President Joe Biden's vow to nominate a black woman to replace retiring Justice Stephen Breyer on the U.S. Supreme Court has sparked a predictable partisan fight about identity politics. But there is a more productive Supreme Court fight that we should be having.
To be sure, the background of a judicial nominee does matter. Take Clarence Thomas. When the Supreme Court heard oral arguments in 2003 about a state law that criminalized the burning of a cross "with the intent of intimidating any person or group of persons," Thomas spoke from personal experience about the horrors of growing up in Jim Crow America. The law at issue in Virginia v. Black was intended to counteract "almost 100 years of lynching and activity in the South" by the Ku Klux Klan and other racist groups, Thomas told the hushed courtroom. "This was a reign of terror, and the cross was a symbol of that reign of terror." Race comes up again and again in Thomas' writings, speeches, and opinions. As I noted a few years ago, "many of his critics may be too ignorant to know it, but Thomas' writings are steeped in African-American history and grapple repeatedly with the long shadow cast by slavery and Jim Crow."
Speaking of those critics, Biden, who was chair of the Senate Judiciary Committee when Thomas' SCOTUS nomination came around, was not exactly gung-ho about that particular black nominee making history. In fact, Biden did what he could to prevent Thomas from becoming the Court's second black justice, including ripping Thomas' words out of context in an effort to paint the conservative jurist as a crazy libertarian.
So, as Biden himself clearly knows, race is not the only factor when it comes to Supreme Court confirmations.
Which brings us to the Supreme Court fight that we should be having. With limited exceptions, a SCOTUS nominee from a Democratic (or Republican) president can be expected to vote in predictable ways in certain types of cases, such as those dealing with hot-button favorites like abortion and guns. That's just reality.
But there is one large and very important category of cases in which a judge's partisan affiliation does not tell the whole story. That category is criminal justice.
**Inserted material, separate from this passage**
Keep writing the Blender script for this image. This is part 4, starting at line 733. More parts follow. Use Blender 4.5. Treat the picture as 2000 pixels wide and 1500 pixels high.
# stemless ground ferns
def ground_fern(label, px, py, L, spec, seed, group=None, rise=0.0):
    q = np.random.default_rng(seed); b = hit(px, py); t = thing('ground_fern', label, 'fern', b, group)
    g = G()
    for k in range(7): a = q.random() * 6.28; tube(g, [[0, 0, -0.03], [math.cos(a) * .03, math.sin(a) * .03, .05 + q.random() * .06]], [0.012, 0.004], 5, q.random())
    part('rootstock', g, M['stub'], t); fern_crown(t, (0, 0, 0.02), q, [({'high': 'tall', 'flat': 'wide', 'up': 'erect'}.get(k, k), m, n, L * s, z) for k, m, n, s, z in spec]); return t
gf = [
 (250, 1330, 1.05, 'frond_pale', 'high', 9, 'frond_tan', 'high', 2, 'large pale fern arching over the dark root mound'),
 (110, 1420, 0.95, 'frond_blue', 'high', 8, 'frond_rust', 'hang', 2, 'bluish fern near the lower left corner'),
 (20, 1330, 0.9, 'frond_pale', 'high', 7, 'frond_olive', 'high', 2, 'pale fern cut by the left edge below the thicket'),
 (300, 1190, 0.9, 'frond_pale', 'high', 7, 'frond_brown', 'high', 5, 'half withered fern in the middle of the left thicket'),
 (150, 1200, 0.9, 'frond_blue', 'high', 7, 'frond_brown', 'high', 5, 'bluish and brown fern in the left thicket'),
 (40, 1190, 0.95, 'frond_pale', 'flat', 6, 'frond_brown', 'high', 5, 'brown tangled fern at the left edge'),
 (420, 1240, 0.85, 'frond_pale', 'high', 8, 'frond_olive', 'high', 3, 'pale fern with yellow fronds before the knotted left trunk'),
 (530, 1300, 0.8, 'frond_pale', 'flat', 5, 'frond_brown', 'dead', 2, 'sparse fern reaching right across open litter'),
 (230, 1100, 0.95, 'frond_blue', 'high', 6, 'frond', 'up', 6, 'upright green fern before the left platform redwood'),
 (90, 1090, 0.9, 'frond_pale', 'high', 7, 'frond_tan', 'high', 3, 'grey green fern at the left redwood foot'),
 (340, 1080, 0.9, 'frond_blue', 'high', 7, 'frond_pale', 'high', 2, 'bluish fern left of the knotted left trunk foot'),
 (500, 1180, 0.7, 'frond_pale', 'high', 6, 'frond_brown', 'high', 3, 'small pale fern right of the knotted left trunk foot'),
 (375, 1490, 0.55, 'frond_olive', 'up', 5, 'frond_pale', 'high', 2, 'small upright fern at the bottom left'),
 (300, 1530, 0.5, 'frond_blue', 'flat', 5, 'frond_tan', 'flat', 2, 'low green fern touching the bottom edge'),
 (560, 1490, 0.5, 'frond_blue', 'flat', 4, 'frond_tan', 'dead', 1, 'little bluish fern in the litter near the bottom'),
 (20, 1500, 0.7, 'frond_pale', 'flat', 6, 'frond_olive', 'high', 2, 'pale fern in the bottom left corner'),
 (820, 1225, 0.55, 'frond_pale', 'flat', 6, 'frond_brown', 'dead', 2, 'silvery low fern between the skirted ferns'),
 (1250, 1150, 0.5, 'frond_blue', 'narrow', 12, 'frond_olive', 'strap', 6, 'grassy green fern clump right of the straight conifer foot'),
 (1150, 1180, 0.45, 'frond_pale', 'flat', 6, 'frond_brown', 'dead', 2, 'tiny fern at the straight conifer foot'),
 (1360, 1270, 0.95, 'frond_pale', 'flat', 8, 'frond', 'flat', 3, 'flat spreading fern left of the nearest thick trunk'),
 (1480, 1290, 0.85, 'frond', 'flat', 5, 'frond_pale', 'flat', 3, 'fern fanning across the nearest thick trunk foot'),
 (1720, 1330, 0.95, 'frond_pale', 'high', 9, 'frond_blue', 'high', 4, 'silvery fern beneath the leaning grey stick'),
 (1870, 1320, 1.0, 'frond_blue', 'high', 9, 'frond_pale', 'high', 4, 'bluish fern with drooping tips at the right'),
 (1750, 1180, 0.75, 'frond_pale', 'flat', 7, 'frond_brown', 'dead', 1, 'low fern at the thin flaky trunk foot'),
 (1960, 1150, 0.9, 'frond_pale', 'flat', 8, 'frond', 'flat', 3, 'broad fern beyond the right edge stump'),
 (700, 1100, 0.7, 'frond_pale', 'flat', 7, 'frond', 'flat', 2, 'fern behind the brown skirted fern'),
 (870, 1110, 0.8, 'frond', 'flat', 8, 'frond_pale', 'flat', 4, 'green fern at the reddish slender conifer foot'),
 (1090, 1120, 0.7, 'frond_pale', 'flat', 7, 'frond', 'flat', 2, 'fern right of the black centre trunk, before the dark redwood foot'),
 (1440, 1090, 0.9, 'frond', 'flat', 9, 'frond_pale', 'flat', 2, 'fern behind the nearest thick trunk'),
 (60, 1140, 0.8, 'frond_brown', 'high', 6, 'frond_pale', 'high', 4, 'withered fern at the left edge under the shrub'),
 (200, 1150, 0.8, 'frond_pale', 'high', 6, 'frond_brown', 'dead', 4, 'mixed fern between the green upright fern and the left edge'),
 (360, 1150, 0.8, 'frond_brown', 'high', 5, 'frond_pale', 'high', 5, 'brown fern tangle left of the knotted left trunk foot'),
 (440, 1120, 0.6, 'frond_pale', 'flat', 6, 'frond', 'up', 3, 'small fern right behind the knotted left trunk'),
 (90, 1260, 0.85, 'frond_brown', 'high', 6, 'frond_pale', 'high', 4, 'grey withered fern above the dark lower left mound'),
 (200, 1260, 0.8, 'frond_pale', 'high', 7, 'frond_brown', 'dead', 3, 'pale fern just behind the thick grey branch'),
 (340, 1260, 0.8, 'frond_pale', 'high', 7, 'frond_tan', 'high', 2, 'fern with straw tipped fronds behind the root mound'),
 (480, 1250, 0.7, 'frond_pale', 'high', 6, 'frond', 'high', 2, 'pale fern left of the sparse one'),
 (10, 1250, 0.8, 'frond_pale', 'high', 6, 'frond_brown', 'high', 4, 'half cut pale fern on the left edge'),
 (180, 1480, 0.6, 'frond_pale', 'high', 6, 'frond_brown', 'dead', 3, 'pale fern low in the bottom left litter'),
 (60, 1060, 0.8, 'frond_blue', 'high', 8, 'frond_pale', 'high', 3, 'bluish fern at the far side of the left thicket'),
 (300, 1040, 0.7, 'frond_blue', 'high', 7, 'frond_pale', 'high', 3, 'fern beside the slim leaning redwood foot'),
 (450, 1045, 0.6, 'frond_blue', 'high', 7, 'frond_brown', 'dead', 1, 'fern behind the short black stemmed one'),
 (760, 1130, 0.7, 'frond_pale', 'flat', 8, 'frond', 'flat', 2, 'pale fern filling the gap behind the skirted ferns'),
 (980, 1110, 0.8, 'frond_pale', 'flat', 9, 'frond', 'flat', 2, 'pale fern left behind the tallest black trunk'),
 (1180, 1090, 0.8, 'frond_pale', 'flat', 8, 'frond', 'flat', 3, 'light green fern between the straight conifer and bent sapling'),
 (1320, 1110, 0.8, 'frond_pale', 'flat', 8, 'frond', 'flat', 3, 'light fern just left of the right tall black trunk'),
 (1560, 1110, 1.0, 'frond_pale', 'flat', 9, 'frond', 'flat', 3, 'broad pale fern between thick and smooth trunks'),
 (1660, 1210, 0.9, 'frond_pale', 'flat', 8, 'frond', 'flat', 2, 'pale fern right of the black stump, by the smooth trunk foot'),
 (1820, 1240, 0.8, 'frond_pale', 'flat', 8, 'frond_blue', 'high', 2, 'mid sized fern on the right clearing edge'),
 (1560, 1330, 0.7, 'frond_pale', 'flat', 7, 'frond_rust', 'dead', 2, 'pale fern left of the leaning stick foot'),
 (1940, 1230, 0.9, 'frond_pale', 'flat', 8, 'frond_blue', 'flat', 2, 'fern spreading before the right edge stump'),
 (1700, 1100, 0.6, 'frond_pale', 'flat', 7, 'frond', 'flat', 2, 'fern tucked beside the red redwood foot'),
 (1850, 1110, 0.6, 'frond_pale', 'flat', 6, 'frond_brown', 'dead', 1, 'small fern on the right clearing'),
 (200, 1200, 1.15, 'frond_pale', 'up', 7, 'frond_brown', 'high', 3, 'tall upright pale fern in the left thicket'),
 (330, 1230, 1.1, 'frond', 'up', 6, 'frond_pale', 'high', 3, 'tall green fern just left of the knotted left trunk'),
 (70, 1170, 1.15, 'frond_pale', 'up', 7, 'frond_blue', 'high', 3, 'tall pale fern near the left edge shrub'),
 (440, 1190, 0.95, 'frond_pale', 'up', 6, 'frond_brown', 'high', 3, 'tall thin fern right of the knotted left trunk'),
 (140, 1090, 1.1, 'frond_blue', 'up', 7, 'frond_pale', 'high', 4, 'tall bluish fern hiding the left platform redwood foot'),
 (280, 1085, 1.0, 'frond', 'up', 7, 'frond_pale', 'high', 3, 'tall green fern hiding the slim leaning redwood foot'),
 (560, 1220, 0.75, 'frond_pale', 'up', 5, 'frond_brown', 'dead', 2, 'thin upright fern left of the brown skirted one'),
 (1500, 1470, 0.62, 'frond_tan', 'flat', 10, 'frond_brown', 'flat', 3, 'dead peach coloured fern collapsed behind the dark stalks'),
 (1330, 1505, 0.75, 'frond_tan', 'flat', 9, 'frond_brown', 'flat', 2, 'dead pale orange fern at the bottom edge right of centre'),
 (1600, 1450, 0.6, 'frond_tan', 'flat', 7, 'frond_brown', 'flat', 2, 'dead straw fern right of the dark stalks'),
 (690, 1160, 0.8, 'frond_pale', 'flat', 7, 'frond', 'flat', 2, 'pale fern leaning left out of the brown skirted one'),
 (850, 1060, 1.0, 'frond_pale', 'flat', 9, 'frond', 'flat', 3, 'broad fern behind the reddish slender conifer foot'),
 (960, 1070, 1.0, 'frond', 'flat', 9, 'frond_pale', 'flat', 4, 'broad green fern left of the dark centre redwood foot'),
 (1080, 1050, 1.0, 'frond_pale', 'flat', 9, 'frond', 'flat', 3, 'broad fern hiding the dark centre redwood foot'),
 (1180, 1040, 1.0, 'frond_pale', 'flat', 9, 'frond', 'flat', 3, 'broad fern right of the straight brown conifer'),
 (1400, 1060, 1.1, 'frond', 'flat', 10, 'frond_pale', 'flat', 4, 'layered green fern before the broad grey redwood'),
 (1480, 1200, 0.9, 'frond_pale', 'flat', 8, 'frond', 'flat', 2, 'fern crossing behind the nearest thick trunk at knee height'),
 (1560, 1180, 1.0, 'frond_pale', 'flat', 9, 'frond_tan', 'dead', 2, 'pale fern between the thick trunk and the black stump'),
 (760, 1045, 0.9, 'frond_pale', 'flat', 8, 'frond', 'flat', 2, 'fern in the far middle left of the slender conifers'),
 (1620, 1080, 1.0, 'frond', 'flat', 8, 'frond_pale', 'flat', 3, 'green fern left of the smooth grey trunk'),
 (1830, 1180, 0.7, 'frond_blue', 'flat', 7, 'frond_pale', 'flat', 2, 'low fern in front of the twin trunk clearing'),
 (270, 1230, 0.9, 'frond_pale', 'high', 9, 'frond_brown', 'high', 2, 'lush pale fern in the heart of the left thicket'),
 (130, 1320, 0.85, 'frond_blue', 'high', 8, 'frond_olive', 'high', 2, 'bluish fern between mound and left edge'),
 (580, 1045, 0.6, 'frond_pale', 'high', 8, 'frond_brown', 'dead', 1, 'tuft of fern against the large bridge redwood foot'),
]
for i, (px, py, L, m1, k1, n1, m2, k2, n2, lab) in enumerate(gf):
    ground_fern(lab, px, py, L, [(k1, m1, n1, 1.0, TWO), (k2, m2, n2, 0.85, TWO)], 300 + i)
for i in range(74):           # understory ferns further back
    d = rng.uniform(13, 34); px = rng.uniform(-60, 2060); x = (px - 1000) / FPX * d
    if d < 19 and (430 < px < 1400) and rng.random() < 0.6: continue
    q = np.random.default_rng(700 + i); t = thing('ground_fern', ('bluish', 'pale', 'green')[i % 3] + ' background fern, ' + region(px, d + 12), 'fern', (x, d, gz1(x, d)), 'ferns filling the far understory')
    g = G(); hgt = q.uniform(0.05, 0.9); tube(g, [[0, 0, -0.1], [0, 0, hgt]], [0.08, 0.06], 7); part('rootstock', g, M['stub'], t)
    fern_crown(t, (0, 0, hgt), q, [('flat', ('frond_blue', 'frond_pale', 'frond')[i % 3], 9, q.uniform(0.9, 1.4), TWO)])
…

For example, on the U.S. Court of Appeals for the 5th Circuit, judges appointed by President Donald Trump have clashed repeatedly with each other in recent years over qualified immunity for cops. Likewise, Republican-appointed federal judges on multiple appellate courts (and SCOTUS) have butted heads repeatedly in recent years over the Fourth Amendment. Criminal justice cases have divided the "conservative" judiciary.
The same thing is happening on the other side of the judicial aisle. Take the man of the hour, Breyer. A Democratic appointee, Breyer was sometimes less "liberal" on criminal justice than the late Justice Antonin Scalia, a Republican judicial pick. Why? Because Breyer's penchant for judicial deference sometimes led him to give law enforcement the benefit of the doubt in major Fourth Amendment cases. By contrast, Justice Sonia Sotomayor, a Democratic appointee like Breyer, sided with Scalia over Breyer in those same cases and has since established herself as perhaps the biggest Fourth Amendment hawk on the current Court.
So let's fight about judicial philosophy and criminal justice and exactly what sort of judge Biden is going to pick. Will she follow in Breyer's Fourth Amendment footsteps? Will she follow in Sotomayor's? Where does she stand on qualified immunity? Will she be the rare justice with a background as a public defender? These things are worth fighting about.